Was I presuming this? I didn’t think I was. I was just talking about how it is hard to simultaneously meet the needs of folks with very different worldviews.
You can definitely run a session on this. The challenge is where do you go from there? If you take the conversation to more concrete issues you risk losing half your audience. I’m not claiming this is impossible, just that it’s tricky.
I’m curious what your explanation would be. My explanation would be is that media landscape is filled with hype; there’s all these philosophical arguments you can make that are hard to evaluate; even if you know that some amount of predicted crises will come true most people don’t have high confidence that they could predict which ones these would be and even if you could it’d take a massive amount of time and people’s lives are pretty busy and what would they do with that knowledge anyway?

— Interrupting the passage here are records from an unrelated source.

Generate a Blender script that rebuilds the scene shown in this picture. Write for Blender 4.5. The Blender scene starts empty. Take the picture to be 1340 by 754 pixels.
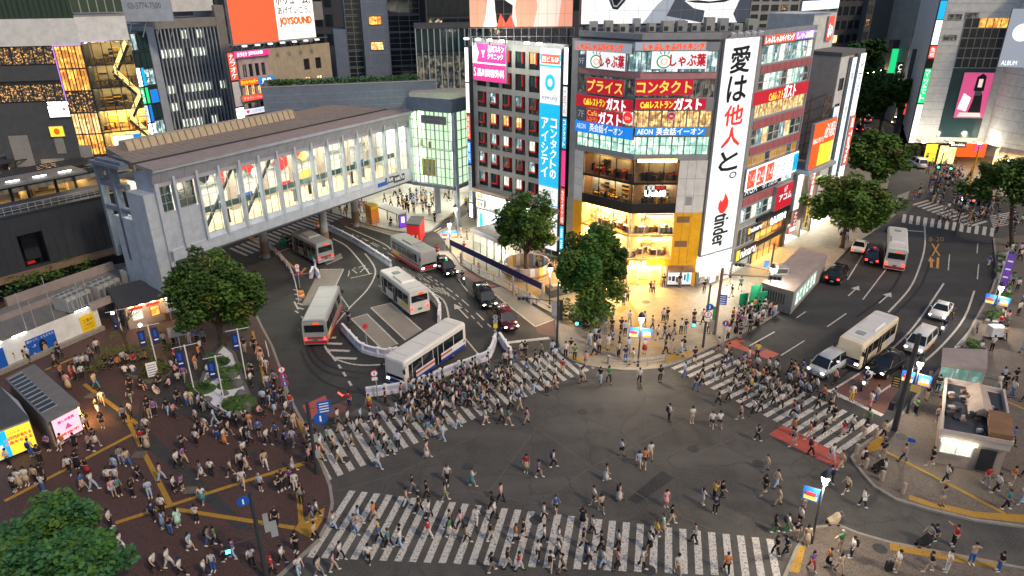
import bpy,math,random
from mathutils import Vector,Matrix
R=math.radians
random.seed(7)
sc=bpy.context.scene
col=sc.collection
# ------------------------------------------------------------ camera, sky, sun, exposure
FX,PIT,ROL,HC=905.0,R(24.0),R(0.3),34.0
cd=bpy.data.cameras.new("camera");cam=bpy.data.objects.new("camera",cd);col.objects.link(cam)
cd.sensor_width=36.0;cd.lens=FX/1340*36;cd.clip_end=3000;cd.clip_start=.5
cam.location=(0,0,HC)
cam.rotation_euler=(Matrix.Rotation(R(90)-PIT,3,'X') @ Matrix.Rotation(-ROL,3,'Z')).to_euler()
sc.camera=cam
w=bpy.data.worlds.new("World");sc.world=w;w.use_nodes=True
wn=w.node_tree.nodes;wl=w.node_tree.links
sky=wn.new("ShaderNodeTexSky");sky.sky_type='NISHITA';sky.sun_disc=False
SUN_EL,SUN_AZ=45.0,49.0
sky.sun_elevation=R(SUN_EL);sky.sun_rotation=R(180-SUN_AZ);sky.air_density=1.0;sky.dust_density=1.5
wl.new(sky.outputs[0],wn["Background"].inputs[0]);wn["Background"].inputs[1].default_value=0.076
sd=bpy.data.lights.new("sun",'SUN');sd.energy=1.0;sd.angle=R(5);sd.color=(1.0,.76,.50)
so=bpy.data.objects.new("sun",sd);col.objects.link(so)
so.rotation_euler=(R(90-SUN_EL),0,R(SUN_AZ))
vs=sc.view_settings;vs.view_transform='Standard';vs.look='None';vs.gamma=1;vs.use_curve_mapping=False
vs.exposure=0.75
sc.cycles.max_bounces=5;sc.cycles.diffuse_bounces=2;sc.cycles.glossy_bounces=2;sc.cycles.transparent_max_bounces=8
sc.cycles.sample_clamp_indirect=4;sc.cycles.caustics_reflective=False;sc.cycles.caustics_refractive=False
sc.cycles.use_denoising=True

# ------------------------------------------------------------ from the photograph's pixels to places in the world
_s,_c=math.sin(PIT),math.cos(PIT);_rs,_rc=math.sin(ROL),math.cos(ROL)
def ray(px,py):
 a,b=px-670,py-377
 u=(_rc*a+_rs*b)/FX;v=(-_rs*a+_rc*b)/FX
 return Vector((u,-v*_s+_c,-v*_c-_s))
def at(px,py,z=0.0):
 d=ray(px,py);t=(z-HC)/d.z
 return Vector((d.x*t,d.y*t,z))
def atY(px,py,Y):
 d=ray(px,py);t=Y/d.y
 return Vector((d.x*t,Y,HC+d.z*t))
def over(gx,gy,px,py):
 return atY(px,py,at(gx,gy).y).z

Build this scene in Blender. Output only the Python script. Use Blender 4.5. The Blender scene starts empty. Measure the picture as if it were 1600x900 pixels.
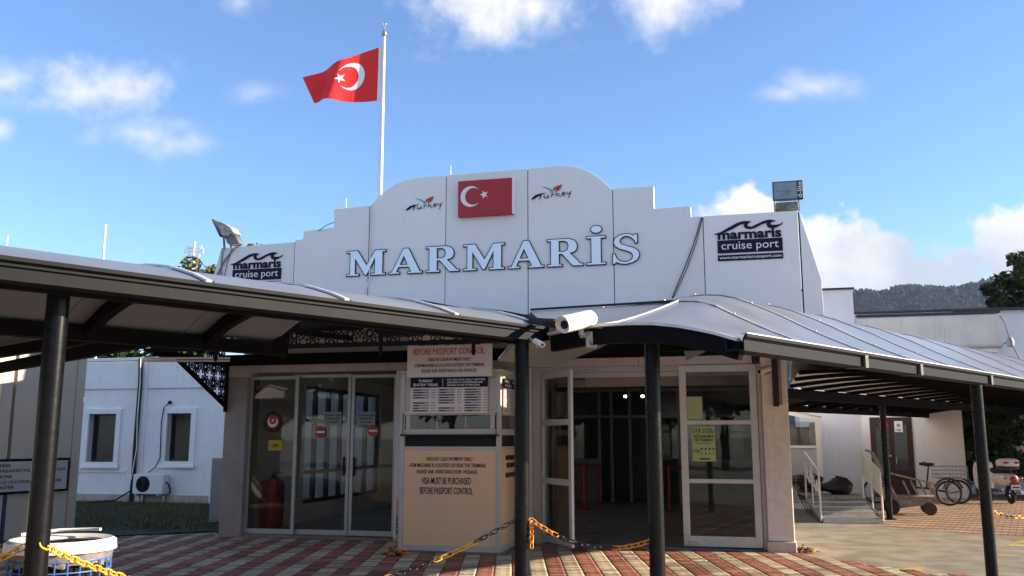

We’re looking at this more differently than I thought. The question “how does EA meet the needs of people with different worldviews” is strange to me. EA should be the place you go to *form* your worldview, by learning about and comparing different perspectives. Whatever has caused this framing to seem tricky/unnatural is the thing I’m pushing back against.
I have a similar take on TAI skepticism, with some added (perhaps excessively charitable) concerns around how economic value gets created in the first place and what hurdles there are between current AI systems and creating that value.
I expect people to update somewhat. My split was more about where people end up falling after initial exposure to arguments on both sides.
In the past, AI didn’t feel so pressing to the AI crowd, so they had more space to explore, rather than the discussion of animals and global poverty feeling like dead weight.
Huh, this feels like prime EA territory to me. We need disagreement so that people can engage in key EA activities like “making persnickety critiques of footnote #237 on someone’s 10k word forum post.”
The case for EA feels much weaker to me if we are all confident that X is the best thing to do—then you should just do X and not worry about cause prio etc.